Much has been written about photographic equipment and all I want to do here is give a few thoughts based on my own experience.

It is worth bearing the following points in mind:-

  • Photographs are taken by people. So do not stress over what gear you have - just get out there and use it.
  • Nowadays there are few if any "bad" cameras. So again do not stress over whether what you have is good enough - it is.
  • The best camera is the one you have with you. Not always true of course as sometimes you wish you had something different with you - but you just have to get on with it and make the best of what you have with you at the time.

Before purchasing any equipment you need to be clear what kind of photography interests you. This may determine the choices available to you. For example some cameras are designed for fast autofocus and high frame rates and so are grid for sports and wildlife.
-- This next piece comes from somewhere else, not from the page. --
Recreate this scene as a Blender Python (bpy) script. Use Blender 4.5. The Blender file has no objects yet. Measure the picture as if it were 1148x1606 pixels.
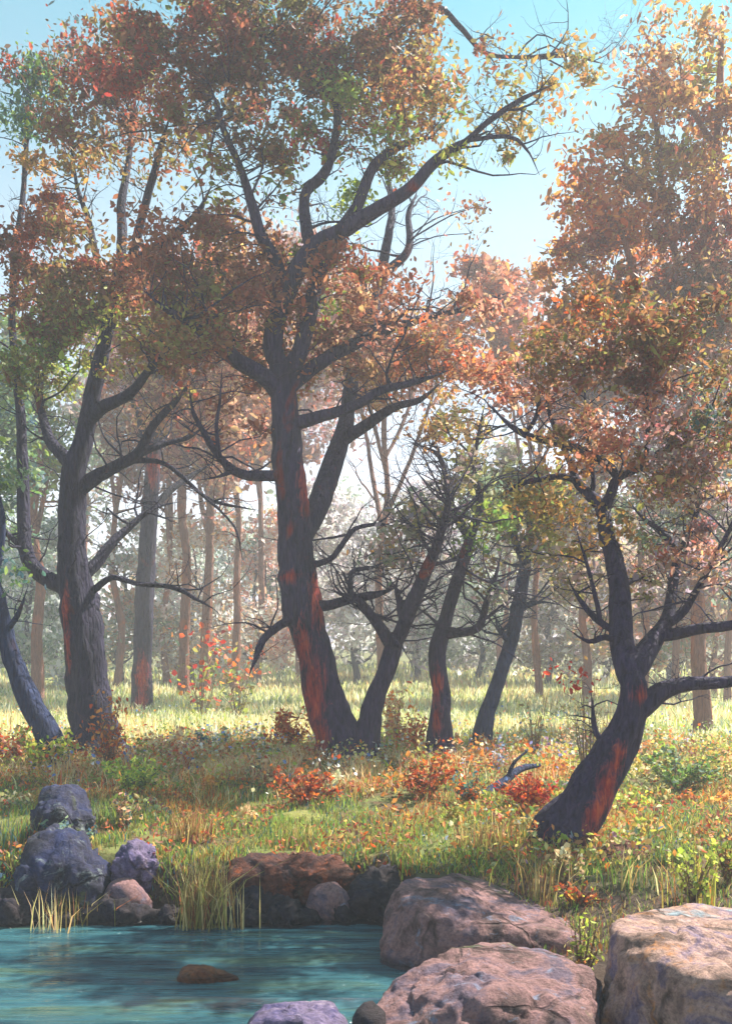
import bpy, bmesh, math, random
import numpy as np
from mathutils import Vector, noise as mn
SC = bpy.context.scene
COL = SC.collection
rng = np.random.default_rng(7); random.seed(7)
F, CX, HY, CZ = 1525.0, 574.0, 1080.0, 2.2      # focal length (photo pixels), principal column, horizon row, eye height

# ------------------------------------------------------------------ terrain
GY = [-30, 3, 5, 7, 8.5, 9.7, 10.6, 13, 17, 20, 24, 30, 45, 70, 110, 160, 260]
GZ = [-.2, -.15, -.05, .10, .38, .50, .60, .76, .94, 1.03, 1.1, 1.25, 1.8, 3.4, 6.5, 9, 12]
def sstep(a, b, x):
    t = np.clip((x-a)/(b-a), 0, 1); return t*t*(3-2*t)
def shore(x):
    return 9.3+.12*np.sin(x*1.7+.6)+.07*np.sin(x*4.3)-7.5*sstep(.15, 1.3, x)
def ground(x, y):
    x = np.asarray(x, float); y = np.asarray(y, float)
    d = y-shore(x)
    b = sstep(-.12, .42, d)
    g = np.interp(y, GY, GZ)+.05*np.sin(x*.9+y*.5)*sstep(0, 3, d)+.035*np.sin(x*2.3-y*1.4+1)*sstep(0, 2, d)
    g = g+sstep(20, 90, np.abs(x))*3.0*sstep(10, 40, y)
    low = -.55-.3*sstep(0, -3, d)
    return low*(1-b)+g*b
def P3(px, py, Y):
    return np.array([(px-CX)/F*Y, Y, CZ+(HY-py)/F*Y])
def hit(px, py):
    for Y in np.arange(4, 150, .02):
        p = P3(px, py, Y)
        if p[2] <= ground(p[0], p[1]): return Y
    return 150.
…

Some cameras are designed for a slower approach and may be better suited to landscape photography.



Tripod - a good steady tripod is possibly the best investment you can make. Personally I favour one without a centre column. A centre column adds weight and reduces stability. Having no centre column allows me to get close to the ground, and some of my favourite images are taken only inches from the ground. The tripod and head combination should be sufficient to hold steady your choice of camera and lens.

Head - When using a tripod you need to also use a "head". This screws onto the top of the tripod and you then fit the camera onto the head. A decent tripod and head should allow you to easily position the camera and keep it steady. Currently I favour the Arca Swiss P0 head. It is lightweight and holds things rock solid. It has stops at both ends to prevent the camera sliding off. It can be levelled even if the tripod is not level and it can be used for basic panoramas.

Cable Release - there are numerous types on the market. The important thing is to use one to avoid camera movement.

Camera Bags - The problem with camera bags is that they are fairly good at holding your photographic equipment but not so good at also holding your spare clothing, food and other essentials. Nowadays there are some excellent bags available from companies such as Lowepro, Shimoda and F-Stop.



To carry a long lens I often prefer to use a mountaineering rucksack and protect the lens with a piece of closed cell sleeping mat cut to size, with the addition of a circular shaped piece at the bottom of the rucksack. I can pad around the lens with my spare clothing.

A tripod may need a heavy head to manage a long lens, especially if using a gimbal type head which allows greater freedom of movement. However the weight can be prohibitive so I will instead sometimes just carry an empty bean bag. This can then be filled with some grit when you arrive at a location.